Se casó cuando tenía 27 años, pero su esposa falleció diez años más tarde dejándole con dos hijos. Posteriormente se volvería a casar, y tuvo otro hijo.
Elisha A. Hoffman dedicó su vida a la predicación durante más de cuarenta años; así mismo compuso más de 2000 himnos, aportando también la música en muchos casos. Sus coetáneos reconocieron siempre en él un carácter honrado y leal. Falleció en Chicago, en 1929. Tenía, por tanto, 90 años.
La música de este himno pertenece a John H. Stockton, quien nació en 1813 en un hogar presbiteriano, siendo convertido en una campaña metodista. Desde ese momento, se dedicó a la composición de numerosos himnos. Él decía que cantar debía ser tan natural como respirar. Debió de componer la música de este himno en su último año de vida, ya que falleció en 1877 y este himno apareció por vez primera en una recopilación de 1878.
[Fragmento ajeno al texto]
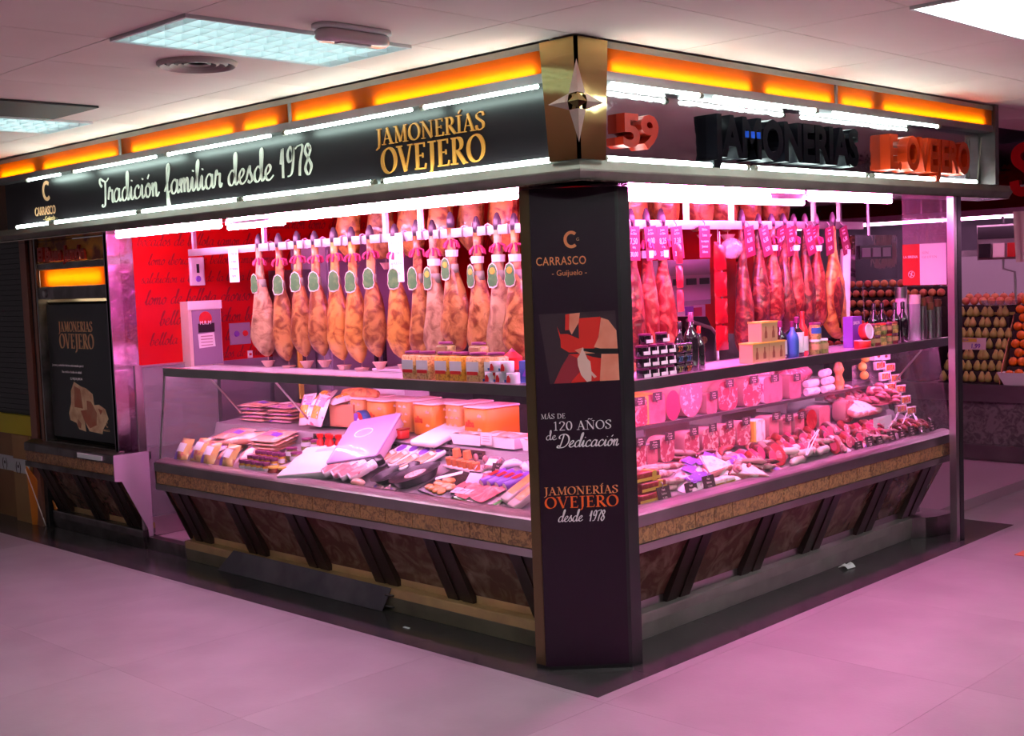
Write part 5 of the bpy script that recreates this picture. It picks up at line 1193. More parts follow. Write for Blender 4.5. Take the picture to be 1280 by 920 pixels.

Así como se hace en este himno, deberíamos recordar cada día la maravillosa obra de Cristo en la cruz por cada uno de nosotros. Es una obra espiritual que no podemos comprar con nada; es un regalo absolutamente inmerecido. Asombrosamente, somos liberados por la gracia de nuestro Señor, de manera gratuita; somos adoptados en la familia de Dios y nuestros nombres son inscritos en ese Libro de la Vida desde el cual un día seremos llamados para entrar en el gran banquete de la Patria Celestial, y pasaremos a habitar en esas moradas que Jesús preparó para nosotros. Podemos exclamar, pues, como Hoffman: ¡Qué maravilla! ¡Jesús me salvó! ¡A su nombre, GLORIA!